MOST alumni and friends of Dartmouth College are acquainted with the contribution that the College is making to the training of potential officer personnel through the Army, Navy, and Air Force reserve units on the campus. Probably few know of the informal association that has developed in recent years between Dartmouth and the National War College, in Washington, the nation's top military educational institution. For the second year President Dickey is serving as a member of the Board of Consultants. In this capacity he spends several days each spring in residence at the War College with other members of the Board, reviewing the program and making recommendations for its improvement. President Dickey also has lectured at the college.
Professor John W. Masland, of Dartmouth's Department of Government, has divided his time in the past two years between Hanover and Washington, serving each year for a semester on the faculty of the military school. Next autumn he will be followed in this position by Professor John G. Gazley, of the Department of History. Professor Earl R. Sikes, of the Economics Department, spent a week at the College last September as a lecturer and instructor.
Presently Dartmouth is represented among the students at the College by Parker T. Hart '33, who is a member of the Foreign Service of the United States. Captain Charles O. Cook, USN, another student at the present time, was the executive officer of the Naval Reserve Unit at Dartmouth a few years ago.

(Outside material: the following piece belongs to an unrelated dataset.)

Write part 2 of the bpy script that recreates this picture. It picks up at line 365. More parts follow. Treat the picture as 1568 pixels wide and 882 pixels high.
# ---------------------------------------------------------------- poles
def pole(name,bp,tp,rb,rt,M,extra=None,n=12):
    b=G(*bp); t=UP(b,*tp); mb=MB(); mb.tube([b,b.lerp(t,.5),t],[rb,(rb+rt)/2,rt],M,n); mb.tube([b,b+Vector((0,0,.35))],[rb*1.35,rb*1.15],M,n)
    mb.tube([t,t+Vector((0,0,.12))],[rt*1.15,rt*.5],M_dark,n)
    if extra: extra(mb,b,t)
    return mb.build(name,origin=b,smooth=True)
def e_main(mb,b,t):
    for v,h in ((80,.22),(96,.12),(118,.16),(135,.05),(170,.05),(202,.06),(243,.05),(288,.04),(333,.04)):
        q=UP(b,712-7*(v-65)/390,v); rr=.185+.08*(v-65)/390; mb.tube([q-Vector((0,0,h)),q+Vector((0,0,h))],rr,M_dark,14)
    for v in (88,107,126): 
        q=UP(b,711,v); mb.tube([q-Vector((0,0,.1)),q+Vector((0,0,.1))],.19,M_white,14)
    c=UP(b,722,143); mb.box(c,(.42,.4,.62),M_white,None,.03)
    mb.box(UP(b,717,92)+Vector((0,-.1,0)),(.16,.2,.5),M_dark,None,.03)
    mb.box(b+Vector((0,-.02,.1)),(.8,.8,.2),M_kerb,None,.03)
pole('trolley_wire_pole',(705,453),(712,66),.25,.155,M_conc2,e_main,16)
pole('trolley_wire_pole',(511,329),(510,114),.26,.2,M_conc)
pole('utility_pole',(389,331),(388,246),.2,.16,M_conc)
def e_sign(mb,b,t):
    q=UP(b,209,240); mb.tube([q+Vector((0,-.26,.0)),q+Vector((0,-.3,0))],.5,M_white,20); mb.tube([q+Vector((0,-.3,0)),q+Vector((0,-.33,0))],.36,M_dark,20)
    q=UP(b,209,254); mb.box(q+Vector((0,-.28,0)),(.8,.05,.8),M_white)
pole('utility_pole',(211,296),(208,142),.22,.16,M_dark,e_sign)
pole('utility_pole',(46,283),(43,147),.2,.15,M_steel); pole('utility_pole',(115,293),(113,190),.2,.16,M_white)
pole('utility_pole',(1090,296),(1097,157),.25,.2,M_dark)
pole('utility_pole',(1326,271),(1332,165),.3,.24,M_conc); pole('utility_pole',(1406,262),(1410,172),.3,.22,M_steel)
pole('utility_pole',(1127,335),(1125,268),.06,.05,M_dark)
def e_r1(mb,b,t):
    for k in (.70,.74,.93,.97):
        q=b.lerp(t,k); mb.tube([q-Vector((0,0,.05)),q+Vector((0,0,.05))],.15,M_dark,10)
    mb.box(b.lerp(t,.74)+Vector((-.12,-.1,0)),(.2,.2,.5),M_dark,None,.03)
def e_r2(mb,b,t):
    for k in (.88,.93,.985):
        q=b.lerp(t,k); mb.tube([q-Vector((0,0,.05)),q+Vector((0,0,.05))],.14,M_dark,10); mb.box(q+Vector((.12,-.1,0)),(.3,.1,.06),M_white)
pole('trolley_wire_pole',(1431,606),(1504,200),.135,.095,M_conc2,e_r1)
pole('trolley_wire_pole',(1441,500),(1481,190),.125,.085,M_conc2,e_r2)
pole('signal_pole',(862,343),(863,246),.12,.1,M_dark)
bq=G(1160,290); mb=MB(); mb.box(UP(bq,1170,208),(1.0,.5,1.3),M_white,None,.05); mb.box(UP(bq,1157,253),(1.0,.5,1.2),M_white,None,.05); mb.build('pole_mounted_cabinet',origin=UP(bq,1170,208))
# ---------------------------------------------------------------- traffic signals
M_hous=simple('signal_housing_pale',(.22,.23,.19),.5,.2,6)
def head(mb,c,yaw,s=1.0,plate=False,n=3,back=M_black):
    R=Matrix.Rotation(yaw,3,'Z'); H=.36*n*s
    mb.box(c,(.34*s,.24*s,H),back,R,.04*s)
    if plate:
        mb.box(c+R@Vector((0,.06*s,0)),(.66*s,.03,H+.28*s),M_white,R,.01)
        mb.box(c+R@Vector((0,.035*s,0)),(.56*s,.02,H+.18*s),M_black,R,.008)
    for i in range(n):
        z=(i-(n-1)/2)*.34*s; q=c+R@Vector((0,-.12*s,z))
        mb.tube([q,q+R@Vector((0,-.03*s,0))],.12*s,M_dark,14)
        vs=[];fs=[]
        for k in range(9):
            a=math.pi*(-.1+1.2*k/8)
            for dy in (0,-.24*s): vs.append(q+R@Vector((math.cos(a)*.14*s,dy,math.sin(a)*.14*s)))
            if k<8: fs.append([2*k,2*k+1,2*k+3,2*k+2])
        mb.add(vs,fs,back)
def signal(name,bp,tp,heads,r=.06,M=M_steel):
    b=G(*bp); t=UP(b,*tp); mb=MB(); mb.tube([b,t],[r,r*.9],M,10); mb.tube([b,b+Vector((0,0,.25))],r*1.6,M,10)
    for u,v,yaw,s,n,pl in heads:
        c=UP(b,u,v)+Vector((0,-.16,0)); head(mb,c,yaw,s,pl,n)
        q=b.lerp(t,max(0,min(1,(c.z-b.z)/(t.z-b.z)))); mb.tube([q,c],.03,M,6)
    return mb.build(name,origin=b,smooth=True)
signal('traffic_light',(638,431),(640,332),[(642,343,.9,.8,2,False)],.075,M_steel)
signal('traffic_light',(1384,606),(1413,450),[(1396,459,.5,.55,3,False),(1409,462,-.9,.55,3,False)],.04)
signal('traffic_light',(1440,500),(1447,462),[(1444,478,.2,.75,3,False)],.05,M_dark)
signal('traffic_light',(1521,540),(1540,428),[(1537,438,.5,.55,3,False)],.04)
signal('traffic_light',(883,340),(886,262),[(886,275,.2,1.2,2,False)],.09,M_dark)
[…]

The National War College was established in 1946 to provide training in the broader problems of foreign affairs, and to help meet the special needs of military and civilian administrators carrying immense burdens in this field. Its creation was a part of the program instituted following the war to facilitate team work among the separate military services and between them and other executive agencies of the government. The principal achievements of this program were the unification of the military services under a single Secretary of Defense and the Joint Chiefs of Staff, and the establishment of the National Security Council as a device for tight integration of the Department of State, the military services and other agencies in the formulation of national policies at the highest level. Responsible leaders also saw the need for -an educational program common to all services and departments to train the personnel required to administer unified, well-coordinated national policies.
The War College is a joint project, operated under the direct supervision of the Joint Chiefs of Staff, and the command responsibility is shared by the three services on a rotation basis. All services and the Department of State are represented on the staff and faculty. The student body is composed of approximately 90 officers of the Army, Navy and Air Force, at the rank of Colonel or Captain (USN), 20 Foreign Service officers or departmental officers of the Department of State, and 10 officers of other executive agencies, such as the Departments of the Treasury and Commerce, the Bureau of the Budget, and the Central Intelligence Agency. Selection is based upon past achievement and special qualities of leadership for high command and staff duty, or their equivalents in the nonmilitary agencies. These officers are much in demand to staff the various joint and inter-allied agencies.
The program of the War College, extending for ten months, is devoted to a systematic study of contemporary international affairs and to the national strategy employed by the United States in the accomplishment of its national aims and objectives. International affairs are the concern of the autumn semester and it is during this period that the school has drawn upon leading colleges and universities each year for five civilian instructors.